User-defined functions calculate these two source terms: pressure drop and the rate of condensation flow. A custom user interface simplifies the process of setting up the simulation and reduces the risk of input errors. ANSYS Meshing automatically generates the mesh with tetrahedral and hexahedral elements.

The team successfully validated this simulation methodology on an OTEC condenser prototype. DCNS engineers compared the vapor mass flow rate and outlet temperature inside the tubes. CFD results agreed with experimental data.

DCNS engineers also simulated the condenser used in the steam-operated heat engine in the Coleson Cove power generating plant in Saint John, Canada. For the Coleson Cove plant, engineers compared CFD results to experimental data, including temperature at six different points. CFD results were in good agreement with experimental data, as shown in the figures.

CFD simulation makes it possible, for the first time, to accurately predict local values in the heat exchanger prior to construction of large-scale prototypes. This, in turn, enables product design engineers to optimize the arrangement of the tube bundle and improve the performance of heat exchangers much earlier in the design process.
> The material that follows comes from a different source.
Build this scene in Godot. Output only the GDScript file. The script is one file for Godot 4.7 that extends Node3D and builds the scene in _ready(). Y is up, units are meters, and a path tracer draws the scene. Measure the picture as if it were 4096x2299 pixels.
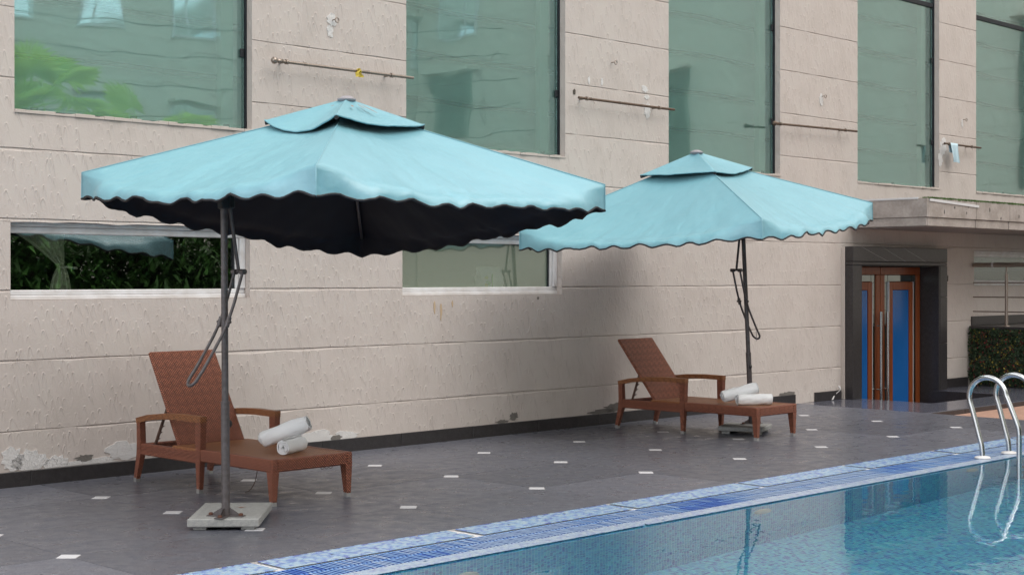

In its next program, DCNS plans to use CFD simulation to optimize the tube bundle geometry and the inlet position to improve vapor velocity and limit inundation. The CFD model will be used to visualize these and other phenomena and optimize the design prior to building the first prototype. DCNS expects that simulation will provide a lighter, smaller and less expensive compressor design that will meet or exceed performance requirements. The customized process allows design engineers to use simulation tools to speed the design process. The result will be a reduction in size and cost of future OTEC and heat-engine power plant installations and ship propulsion systems.